__THE EXERCISE__: Locate the line that contains "Continue the Blender" and the line that contains "the kerb corner')". Copy both of them exactly, together with every line between them, and no others.

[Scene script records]
--------------------
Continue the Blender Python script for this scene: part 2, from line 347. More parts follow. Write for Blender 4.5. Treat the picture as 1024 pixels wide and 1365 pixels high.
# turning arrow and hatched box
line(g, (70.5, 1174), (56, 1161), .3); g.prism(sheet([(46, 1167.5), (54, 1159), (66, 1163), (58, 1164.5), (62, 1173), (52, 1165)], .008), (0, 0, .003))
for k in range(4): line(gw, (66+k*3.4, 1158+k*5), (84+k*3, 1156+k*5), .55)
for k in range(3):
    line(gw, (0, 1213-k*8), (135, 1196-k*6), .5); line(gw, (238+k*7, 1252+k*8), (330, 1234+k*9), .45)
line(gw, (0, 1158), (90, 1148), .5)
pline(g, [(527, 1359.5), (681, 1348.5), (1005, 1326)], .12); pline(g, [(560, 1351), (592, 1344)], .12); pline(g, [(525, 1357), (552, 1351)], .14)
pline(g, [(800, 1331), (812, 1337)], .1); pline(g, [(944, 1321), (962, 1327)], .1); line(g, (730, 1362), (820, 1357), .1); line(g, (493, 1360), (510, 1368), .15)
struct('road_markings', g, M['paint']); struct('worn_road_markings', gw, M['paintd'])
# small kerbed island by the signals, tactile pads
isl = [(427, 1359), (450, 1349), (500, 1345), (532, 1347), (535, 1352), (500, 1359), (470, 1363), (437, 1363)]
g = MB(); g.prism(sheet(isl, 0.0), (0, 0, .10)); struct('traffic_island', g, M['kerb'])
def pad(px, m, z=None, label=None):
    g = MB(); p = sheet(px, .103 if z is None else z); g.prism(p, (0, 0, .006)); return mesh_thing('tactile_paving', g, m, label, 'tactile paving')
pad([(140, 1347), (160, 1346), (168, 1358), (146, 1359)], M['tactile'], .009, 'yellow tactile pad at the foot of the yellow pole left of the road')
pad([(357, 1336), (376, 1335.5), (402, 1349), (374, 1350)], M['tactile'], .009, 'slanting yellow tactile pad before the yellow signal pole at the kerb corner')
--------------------
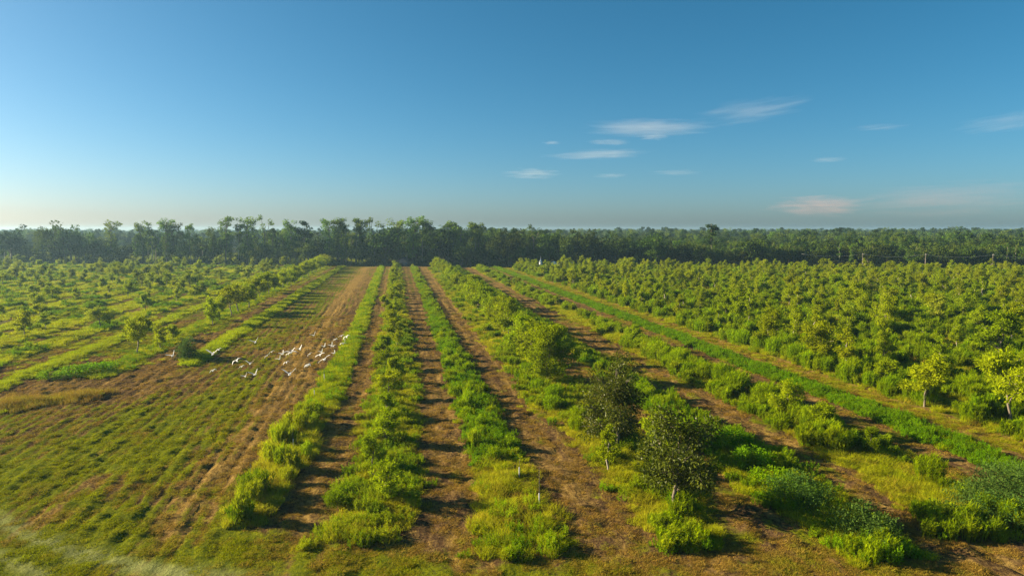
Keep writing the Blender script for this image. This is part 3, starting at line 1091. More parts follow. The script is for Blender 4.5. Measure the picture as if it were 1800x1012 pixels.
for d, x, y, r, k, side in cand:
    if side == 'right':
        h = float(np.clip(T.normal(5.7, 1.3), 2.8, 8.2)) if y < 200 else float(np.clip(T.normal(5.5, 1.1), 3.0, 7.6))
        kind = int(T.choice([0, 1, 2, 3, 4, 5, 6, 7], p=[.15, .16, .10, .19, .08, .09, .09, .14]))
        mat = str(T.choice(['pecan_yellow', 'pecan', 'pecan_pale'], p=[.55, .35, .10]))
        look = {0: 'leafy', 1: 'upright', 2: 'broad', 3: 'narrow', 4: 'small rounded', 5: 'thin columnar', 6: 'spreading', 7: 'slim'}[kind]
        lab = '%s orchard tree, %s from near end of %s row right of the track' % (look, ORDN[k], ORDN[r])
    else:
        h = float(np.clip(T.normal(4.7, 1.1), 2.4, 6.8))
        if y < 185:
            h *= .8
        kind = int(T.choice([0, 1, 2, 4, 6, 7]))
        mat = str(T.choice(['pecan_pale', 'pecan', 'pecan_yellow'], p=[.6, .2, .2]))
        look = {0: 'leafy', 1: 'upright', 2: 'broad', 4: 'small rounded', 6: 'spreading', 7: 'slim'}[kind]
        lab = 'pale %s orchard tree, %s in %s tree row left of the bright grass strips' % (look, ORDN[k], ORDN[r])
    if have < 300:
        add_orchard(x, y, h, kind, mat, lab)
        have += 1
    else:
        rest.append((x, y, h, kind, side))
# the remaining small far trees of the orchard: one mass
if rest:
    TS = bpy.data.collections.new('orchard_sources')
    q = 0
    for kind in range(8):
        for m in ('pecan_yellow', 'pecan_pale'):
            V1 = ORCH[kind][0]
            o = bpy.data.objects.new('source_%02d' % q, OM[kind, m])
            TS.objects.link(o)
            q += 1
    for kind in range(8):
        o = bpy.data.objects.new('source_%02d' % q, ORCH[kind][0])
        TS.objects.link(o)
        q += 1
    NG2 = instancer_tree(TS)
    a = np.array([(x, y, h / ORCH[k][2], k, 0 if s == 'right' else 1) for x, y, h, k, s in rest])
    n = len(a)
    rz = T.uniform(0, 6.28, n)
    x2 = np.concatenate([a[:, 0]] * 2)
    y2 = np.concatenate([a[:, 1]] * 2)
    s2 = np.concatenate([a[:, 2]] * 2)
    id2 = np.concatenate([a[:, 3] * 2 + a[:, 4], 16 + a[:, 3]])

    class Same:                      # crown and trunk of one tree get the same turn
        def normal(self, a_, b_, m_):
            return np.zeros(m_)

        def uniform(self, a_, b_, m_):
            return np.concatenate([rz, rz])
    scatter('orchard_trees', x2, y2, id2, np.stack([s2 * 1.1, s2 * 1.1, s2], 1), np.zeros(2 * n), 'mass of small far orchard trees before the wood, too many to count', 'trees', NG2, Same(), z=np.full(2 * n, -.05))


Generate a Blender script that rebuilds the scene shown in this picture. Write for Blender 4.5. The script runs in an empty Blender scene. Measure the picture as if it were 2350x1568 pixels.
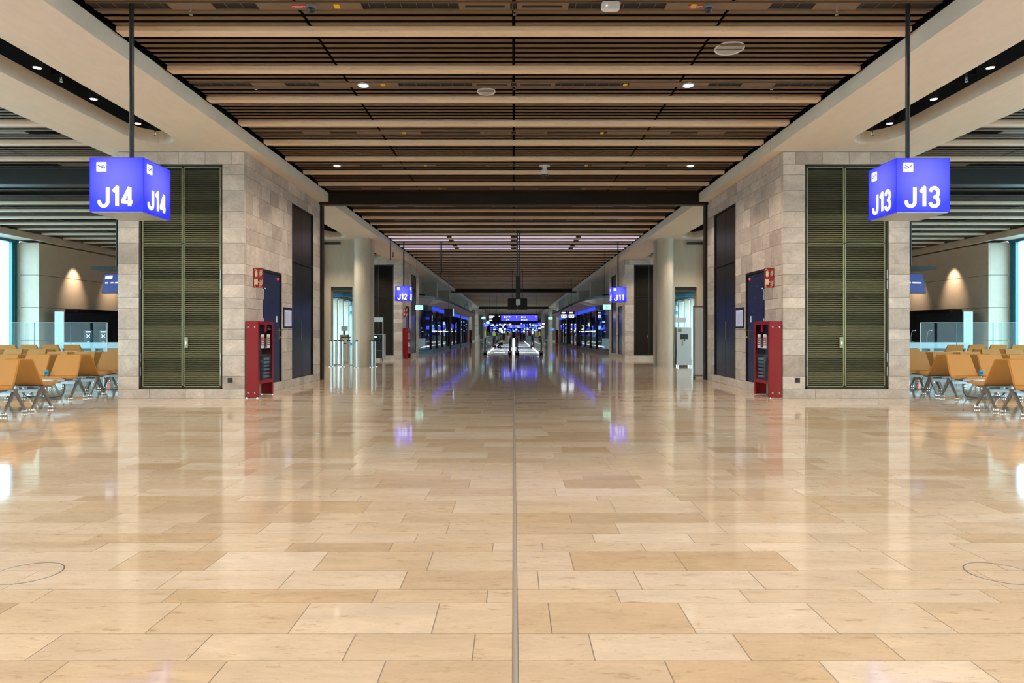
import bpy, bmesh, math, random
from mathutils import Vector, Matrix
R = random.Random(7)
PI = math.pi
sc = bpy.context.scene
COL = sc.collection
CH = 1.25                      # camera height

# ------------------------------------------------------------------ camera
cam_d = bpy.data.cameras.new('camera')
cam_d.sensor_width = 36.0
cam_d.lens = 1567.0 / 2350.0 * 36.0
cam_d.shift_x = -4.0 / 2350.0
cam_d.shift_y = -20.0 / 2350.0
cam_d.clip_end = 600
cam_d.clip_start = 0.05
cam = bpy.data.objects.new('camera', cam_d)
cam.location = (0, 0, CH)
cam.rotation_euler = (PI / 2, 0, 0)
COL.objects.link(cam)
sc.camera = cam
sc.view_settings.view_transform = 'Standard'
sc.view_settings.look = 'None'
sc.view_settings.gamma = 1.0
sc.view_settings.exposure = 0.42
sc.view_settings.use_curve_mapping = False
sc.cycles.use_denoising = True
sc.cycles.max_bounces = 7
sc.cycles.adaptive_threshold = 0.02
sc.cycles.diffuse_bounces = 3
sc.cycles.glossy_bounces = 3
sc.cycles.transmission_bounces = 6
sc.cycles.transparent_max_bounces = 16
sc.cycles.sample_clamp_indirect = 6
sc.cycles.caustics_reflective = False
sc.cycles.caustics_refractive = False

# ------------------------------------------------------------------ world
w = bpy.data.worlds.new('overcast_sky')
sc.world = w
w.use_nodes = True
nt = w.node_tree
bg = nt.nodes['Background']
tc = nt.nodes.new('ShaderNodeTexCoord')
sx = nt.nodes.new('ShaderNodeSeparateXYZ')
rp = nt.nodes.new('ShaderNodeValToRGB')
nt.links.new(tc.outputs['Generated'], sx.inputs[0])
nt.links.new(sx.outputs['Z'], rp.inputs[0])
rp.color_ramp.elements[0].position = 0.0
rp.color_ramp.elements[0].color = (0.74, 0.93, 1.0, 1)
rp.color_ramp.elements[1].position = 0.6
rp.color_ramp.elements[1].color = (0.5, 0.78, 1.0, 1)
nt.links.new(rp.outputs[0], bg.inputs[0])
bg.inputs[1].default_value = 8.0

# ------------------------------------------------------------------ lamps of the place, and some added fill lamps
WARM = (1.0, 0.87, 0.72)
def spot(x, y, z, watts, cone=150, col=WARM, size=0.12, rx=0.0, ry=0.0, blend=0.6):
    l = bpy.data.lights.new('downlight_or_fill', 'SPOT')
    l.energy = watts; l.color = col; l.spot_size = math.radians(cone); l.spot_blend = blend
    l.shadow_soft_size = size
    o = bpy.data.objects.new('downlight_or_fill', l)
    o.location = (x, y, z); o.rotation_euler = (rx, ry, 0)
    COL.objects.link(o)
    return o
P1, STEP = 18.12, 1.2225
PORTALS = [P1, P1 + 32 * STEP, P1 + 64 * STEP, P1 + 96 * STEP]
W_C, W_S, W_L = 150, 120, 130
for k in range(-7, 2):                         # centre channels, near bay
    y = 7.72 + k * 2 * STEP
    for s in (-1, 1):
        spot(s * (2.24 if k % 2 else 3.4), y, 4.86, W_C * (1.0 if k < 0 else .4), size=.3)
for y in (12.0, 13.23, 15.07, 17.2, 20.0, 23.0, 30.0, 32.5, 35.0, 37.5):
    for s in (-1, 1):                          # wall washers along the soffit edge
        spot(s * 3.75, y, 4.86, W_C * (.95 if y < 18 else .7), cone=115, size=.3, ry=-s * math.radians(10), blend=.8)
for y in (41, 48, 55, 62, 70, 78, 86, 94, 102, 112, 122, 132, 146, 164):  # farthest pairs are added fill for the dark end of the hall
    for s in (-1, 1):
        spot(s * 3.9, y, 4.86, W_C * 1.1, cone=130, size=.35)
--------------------
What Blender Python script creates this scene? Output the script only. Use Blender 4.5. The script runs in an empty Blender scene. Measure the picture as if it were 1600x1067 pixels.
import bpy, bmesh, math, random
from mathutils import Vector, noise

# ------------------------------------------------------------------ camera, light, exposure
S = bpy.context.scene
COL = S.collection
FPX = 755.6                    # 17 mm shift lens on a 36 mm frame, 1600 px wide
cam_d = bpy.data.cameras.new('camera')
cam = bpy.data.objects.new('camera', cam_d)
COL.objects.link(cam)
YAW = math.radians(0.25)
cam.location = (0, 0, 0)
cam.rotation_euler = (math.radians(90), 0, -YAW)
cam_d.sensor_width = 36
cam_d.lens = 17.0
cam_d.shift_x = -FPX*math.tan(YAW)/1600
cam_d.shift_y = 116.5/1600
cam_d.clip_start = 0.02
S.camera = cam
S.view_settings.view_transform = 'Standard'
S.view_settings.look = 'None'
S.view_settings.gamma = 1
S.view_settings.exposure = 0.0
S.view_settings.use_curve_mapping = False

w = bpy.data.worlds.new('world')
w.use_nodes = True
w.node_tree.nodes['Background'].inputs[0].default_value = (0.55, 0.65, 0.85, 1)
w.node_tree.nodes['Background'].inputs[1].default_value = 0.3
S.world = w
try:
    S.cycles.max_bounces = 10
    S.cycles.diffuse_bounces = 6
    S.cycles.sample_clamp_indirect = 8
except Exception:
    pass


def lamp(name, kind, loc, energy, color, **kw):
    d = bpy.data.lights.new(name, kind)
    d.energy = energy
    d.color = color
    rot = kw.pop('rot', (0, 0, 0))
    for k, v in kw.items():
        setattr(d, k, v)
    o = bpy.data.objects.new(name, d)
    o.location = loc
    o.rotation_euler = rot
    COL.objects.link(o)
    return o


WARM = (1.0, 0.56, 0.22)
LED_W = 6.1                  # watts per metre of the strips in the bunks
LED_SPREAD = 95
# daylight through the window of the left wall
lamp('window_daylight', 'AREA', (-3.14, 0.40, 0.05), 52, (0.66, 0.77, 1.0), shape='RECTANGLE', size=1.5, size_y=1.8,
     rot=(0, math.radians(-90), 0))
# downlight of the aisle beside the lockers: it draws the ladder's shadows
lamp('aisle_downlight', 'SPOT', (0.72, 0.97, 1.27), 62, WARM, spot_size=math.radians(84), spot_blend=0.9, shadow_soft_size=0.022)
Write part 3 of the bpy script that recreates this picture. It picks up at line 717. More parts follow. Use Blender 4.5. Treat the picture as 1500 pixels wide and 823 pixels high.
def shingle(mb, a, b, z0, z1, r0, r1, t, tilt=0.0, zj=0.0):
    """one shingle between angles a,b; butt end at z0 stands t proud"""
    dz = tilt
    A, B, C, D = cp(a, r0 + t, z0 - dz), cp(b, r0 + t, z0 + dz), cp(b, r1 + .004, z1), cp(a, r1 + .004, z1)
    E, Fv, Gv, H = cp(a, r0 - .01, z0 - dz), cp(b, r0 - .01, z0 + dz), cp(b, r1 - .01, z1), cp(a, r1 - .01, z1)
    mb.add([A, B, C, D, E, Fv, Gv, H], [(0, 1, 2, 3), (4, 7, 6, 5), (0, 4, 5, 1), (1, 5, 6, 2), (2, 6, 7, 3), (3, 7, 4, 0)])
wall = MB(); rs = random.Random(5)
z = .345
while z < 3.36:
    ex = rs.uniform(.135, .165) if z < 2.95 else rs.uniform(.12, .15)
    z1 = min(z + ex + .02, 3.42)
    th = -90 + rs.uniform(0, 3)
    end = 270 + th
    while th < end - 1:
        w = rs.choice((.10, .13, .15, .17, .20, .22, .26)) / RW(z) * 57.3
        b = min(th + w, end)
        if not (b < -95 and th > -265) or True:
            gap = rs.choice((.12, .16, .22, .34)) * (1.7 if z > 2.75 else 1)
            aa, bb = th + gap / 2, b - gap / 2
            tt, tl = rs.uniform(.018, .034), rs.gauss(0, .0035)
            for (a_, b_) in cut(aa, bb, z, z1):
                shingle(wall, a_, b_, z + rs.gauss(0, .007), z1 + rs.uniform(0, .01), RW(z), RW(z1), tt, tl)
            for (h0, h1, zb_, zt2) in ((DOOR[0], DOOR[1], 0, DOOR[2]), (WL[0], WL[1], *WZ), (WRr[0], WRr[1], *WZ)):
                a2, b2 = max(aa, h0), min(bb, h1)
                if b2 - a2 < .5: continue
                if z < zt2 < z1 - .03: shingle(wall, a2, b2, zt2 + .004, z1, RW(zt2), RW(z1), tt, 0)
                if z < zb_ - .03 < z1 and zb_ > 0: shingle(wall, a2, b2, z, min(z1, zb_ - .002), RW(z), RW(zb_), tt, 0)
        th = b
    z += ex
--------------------
__TASK RESULT__:
Continue the Blender Python script for this scene: part 2, from line 347. More parts follow. Write for Blender 4.5. Treat the picture as 1024 pixels wide and 1365 pixels high.
# turning arrow and hatched box
line(g, (70.5, 1174), (56, 1161), .3); g.prism(sheet([(46, 1167.5), (54, 1159), (66, 1163), (58, 1164.5), (62, 1173), (52, 1165)], .008), (0, 0, .003))
for k in range(4): line(gw, (66+k*3.4, 1158+k*5), (84+k*3, 1156+k*5), .55)
for k in range(3):
    line(gw, (0, 1213-k*8), (135, 1196-k*6), .5); line(gw, (238+k*7, 1252+k*8), (330, 1234+k*9), .45)
line(gw, (0, 1158), (90, 1148), .5)
pline(g, [(527, 1359.5), (681, 1348.5), (1005, 1326)], .12); pline(g, [(560, 1351), (592, 1344)], .12); pline(g, [(525, 1357), (552, 1351)], .14)
pline(g, [(800, 1331), (812, 1337)], .1); pline(g, [(944, 1321), (962, 1327)], .1); line(g, (730, 1362), (820, 1357), .1); line(g, (493, 1360), (510, 1368), .15)
struct('road_markings', g, M['paint']); struct('worn_road_markings', gw, M['paintd'])
# small kerbed island by the signals, tactile pads
isl = [(427, 1359), (450, 1349), (500, 1345), (532, 1347), (535, 1352), (500, 1359), (470, 1363), (437, 1363)]
g = MB(); g.prism(sheet(isl, 0.0), (0, 0, .10)); struct('traffic_island', g, M['kerb'])
def pad(px, m, z=None, label=None):
    g = MB(); p = sheet(px, .103 if z is None else z); g.prism(p, (0, 0, .006)); return mesh_thing('tactile_paving', g, m, label, 'tactile paving')
pad([(140, 1347), (160, 1346), (168, 1358), (146, 1359)], M['tactile'], .009, 'yellow tactile pad at the foot of the yellow pole left of the road')
pad([(357, 1336), (376, 1335.5), (402, 1349), (374, 1350)], M['tactile'], .009, 'slanting yellow tactile pad before the yellow signal pole at the kerb corner')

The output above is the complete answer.